Coulter makes fun of Behe by vastly exaggerating his claims. For example, she claims that Behe has “disproved evolution” by demonstrating it to be a “mathematical impossibility.” The truth is that Behe, who has no expertise in mathematics, accepts much of evolutionary theory.
On occasion, Coulter’s satire is quite esoteric. Such is the case when she states, “Behe disproved evolution—unless evolution is simply a nondisprovable pseudoscience, like astrology.” To understand the subtle linking of Behe to astrology, one must be familiar with Behe’s testimony in the Dover trial in which he had to concede that if intelligent design was accepted as science, one must also accept astrology.
The other front figure, William Dembski, is a research professor in philosophy at Southwestern Baptist Theological Seminary in Fort Worth, Texas. I think Coulter is perhaps overly sarcastic when she lists his background: doctorate in mathematics, master of divinity degree, postdoctoral work in mathematics, physics, and computer science.

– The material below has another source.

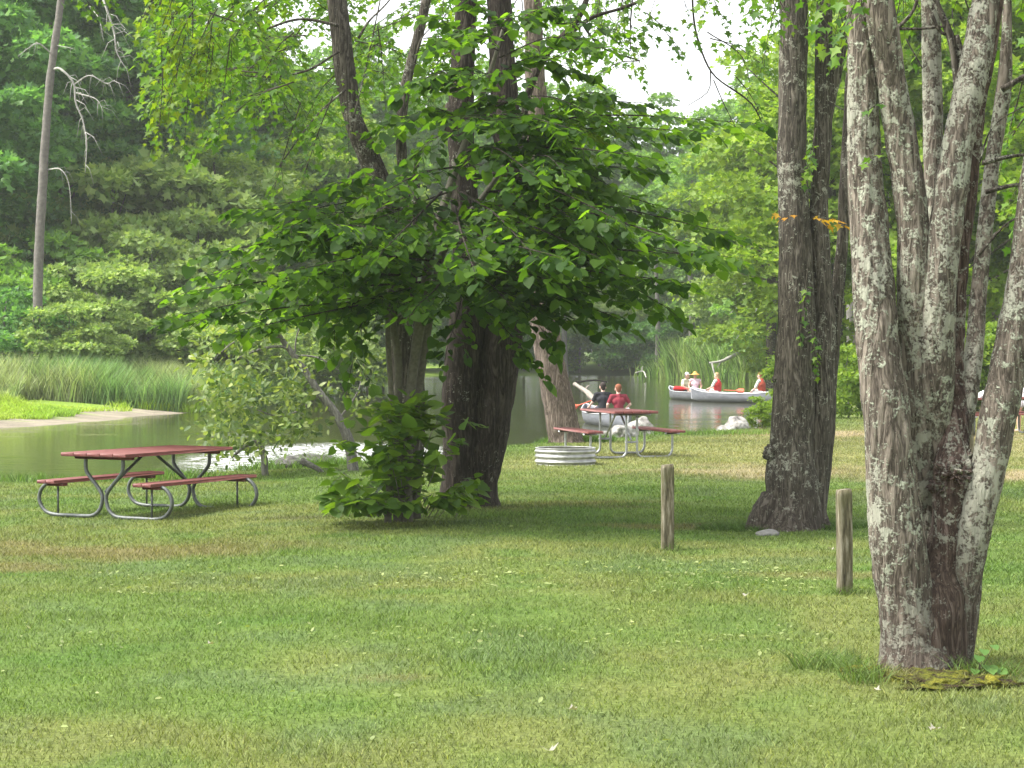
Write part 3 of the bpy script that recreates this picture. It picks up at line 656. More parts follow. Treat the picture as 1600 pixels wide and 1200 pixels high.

The sarcasm here is that Coulter lists postdoctoral positions in physics, mathematics, and computer science, but when one looks up Dembski’s publication record, none of these positions led to any published research. In fact, Dembski has published precisely one original research article in a reputable journal: a 1990 paper on probability theory. Coulter goes on to refer to Dembski’s “complicated mathematical formulas” and “statistical models” and jokes that there is yet no serious response. In reality, the few mathematicians who have bothered examining Dembski’s mathematics have been completely unimpressed. A nice summary and evaluation of Dembski’s oeuvre was written for the Dover trial by renowned mathematician Jeffrey Shallit. Shallit’s conclusion in one word: pseudomathematics.